> SET TASK
Return the material exactly, first line through the line containing "R = math.radians", and nothing more. Pictures stay out.

##############################

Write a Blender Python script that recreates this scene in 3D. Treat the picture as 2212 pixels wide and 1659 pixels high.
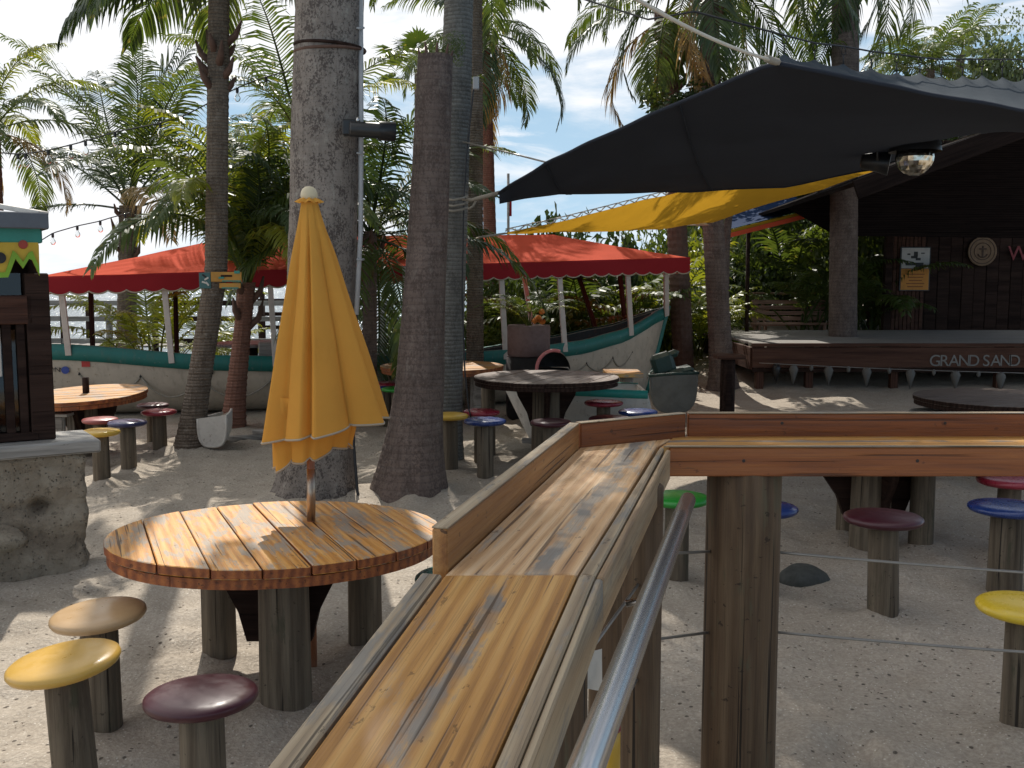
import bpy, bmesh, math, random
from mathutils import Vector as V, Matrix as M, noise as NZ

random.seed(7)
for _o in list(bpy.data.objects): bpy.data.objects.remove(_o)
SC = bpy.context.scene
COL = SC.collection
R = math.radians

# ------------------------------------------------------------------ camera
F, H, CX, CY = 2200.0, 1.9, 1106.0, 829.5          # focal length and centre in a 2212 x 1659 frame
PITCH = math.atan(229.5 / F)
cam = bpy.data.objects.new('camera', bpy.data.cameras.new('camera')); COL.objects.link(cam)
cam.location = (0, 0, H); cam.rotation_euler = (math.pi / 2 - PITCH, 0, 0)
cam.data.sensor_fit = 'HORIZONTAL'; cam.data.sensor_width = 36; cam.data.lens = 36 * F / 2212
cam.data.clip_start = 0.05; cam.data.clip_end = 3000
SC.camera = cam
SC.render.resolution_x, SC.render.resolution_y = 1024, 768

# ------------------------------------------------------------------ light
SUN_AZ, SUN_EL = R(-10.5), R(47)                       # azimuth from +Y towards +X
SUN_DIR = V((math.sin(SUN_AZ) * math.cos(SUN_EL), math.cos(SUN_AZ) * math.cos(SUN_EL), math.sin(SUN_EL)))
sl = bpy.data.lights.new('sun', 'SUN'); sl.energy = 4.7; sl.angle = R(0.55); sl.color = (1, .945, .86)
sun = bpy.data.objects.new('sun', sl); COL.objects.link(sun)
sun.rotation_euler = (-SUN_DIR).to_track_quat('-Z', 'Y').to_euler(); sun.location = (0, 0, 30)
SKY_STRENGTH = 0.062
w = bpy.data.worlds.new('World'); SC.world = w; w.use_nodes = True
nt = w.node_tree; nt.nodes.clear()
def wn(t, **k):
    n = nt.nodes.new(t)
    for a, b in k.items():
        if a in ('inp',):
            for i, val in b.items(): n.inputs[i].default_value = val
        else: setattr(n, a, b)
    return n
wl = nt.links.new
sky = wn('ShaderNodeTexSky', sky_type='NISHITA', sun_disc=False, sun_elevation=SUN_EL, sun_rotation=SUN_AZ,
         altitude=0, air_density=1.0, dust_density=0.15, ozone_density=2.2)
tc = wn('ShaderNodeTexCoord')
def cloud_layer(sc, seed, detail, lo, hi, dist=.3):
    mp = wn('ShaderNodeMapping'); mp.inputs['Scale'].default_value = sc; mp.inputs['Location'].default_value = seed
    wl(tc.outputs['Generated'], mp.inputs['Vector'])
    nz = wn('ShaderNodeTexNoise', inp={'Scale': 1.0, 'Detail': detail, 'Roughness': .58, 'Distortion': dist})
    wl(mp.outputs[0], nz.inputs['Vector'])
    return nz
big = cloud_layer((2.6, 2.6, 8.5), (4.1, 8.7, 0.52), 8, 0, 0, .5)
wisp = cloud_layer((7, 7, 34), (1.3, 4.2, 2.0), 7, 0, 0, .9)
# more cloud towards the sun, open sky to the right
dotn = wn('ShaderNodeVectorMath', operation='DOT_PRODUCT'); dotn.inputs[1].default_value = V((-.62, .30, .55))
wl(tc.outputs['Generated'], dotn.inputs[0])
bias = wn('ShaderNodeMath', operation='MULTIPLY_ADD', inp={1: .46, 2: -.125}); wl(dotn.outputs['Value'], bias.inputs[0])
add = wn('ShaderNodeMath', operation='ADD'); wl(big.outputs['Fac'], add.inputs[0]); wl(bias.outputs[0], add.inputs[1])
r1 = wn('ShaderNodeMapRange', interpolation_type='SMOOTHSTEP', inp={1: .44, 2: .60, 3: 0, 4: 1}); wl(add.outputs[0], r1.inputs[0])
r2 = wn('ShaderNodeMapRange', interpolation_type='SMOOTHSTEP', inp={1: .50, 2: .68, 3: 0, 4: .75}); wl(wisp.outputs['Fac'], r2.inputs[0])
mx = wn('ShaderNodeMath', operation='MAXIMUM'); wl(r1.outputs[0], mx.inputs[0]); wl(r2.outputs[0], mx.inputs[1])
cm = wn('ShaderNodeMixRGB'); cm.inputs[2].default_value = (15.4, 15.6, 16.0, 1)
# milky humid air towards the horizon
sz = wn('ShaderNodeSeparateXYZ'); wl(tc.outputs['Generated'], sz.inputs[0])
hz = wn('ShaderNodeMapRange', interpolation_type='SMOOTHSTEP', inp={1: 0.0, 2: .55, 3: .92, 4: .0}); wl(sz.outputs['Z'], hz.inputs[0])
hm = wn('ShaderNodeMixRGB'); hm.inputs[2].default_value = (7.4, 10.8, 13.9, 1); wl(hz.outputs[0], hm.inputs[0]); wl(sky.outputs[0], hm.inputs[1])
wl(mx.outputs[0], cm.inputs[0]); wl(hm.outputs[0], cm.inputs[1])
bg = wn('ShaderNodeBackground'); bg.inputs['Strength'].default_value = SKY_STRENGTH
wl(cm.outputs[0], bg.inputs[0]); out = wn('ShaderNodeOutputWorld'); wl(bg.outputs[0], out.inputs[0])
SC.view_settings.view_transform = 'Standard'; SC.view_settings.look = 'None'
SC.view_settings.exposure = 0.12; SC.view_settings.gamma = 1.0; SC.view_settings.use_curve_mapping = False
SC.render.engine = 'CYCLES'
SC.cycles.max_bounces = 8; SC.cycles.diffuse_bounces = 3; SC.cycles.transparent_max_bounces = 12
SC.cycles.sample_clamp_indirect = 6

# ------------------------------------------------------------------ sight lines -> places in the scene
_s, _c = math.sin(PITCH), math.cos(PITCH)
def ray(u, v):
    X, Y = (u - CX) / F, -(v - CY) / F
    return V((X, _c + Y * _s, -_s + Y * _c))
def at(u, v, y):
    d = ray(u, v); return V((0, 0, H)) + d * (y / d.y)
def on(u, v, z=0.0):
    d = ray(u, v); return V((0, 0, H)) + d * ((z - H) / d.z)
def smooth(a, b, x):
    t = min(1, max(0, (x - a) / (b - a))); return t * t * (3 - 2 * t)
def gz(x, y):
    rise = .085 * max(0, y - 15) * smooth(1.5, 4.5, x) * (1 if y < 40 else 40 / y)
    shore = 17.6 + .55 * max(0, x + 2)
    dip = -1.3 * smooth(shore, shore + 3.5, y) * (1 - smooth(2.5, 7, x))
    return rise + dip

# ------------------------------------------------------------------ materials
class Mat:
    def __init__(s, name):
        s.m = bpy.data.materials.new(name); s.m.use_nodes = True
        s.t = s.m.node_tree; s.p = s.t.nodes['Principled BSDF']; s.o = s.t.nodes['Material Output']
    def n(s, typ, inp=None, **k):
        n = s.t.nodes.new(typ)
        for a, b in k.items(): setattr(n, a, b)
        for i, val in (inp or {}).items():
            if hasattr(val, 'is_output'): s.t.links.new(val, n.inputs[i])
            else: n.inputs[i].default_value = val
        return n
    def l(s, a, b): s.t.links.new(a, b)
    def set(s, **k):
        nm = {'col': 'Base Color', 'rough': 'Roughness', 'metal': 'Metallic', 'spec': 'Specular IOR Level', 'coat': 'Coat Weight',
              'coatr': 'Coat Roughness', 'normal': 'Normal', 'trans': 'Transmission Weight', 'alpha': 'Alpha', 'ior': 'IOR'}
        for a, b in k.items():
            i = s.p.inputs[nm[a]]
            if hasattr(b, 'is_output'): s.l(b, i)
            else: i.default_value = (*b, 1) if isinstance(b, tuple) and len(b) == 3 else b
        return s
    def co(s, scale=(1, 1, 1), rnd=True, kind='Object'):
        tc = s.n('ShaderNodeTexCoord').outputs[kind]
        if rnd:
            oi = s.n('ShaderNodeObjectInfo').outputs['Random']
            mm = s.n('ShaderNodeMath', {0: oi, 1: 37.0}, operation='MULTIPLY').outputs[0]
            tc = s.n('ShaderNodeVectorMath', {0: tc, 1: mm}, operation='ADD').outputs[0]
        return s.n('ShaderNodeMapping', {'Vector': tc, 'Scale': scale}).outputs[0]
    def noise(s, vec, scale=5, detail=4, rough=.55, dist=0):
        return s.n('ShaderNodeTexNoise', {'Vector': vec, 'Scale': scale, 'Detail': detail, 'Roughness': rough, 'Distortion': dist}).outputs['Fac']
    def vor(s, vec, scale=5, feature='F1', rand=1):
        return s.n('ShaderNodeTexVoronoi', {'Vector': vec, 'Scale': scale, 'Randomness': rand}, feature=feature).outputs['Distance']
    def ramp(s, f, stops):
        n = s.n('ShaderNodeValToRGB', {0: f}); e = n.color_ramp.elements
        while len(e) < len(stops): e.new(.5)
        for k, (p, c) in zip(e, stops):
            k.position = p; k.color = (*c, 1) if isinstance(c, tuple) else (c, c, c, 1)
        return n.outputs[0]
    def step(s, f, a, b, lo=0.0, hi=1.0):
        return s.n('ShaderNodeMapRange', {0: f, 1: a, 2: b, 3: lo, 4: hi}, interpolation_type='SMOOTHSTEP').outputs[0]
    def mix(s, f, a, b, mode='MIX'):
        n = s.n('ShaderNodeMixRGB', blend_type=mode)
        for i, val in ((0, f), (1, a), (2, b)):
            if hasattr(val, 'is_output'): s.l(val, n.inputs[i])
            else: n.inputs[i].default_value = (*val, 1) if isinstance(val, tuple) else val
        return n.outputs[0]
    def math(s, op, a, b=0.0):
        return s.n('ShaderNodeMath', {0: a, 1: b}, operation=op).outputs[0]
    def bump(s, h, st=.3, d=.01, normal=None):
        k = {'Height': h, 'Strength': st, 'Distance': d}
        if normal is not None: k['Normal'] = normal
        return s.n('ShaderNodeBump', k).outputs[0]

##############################

> OUTPUT OF THE EXERCISE
Write a Blender Python script that recreates this scene in 3D. Treat the picture as 2212 pixels wide and 1659 pixels high.
import bpy, bmesh, math, random
from mathutils import Vector as V, Matrix as M, noise as NZ

random.seed(7)
for _o in list(bpy.data.objects): bpy.data.objects.remove(_o)
SC = bpy.context.scene
COL = SC.collection
R = math.radians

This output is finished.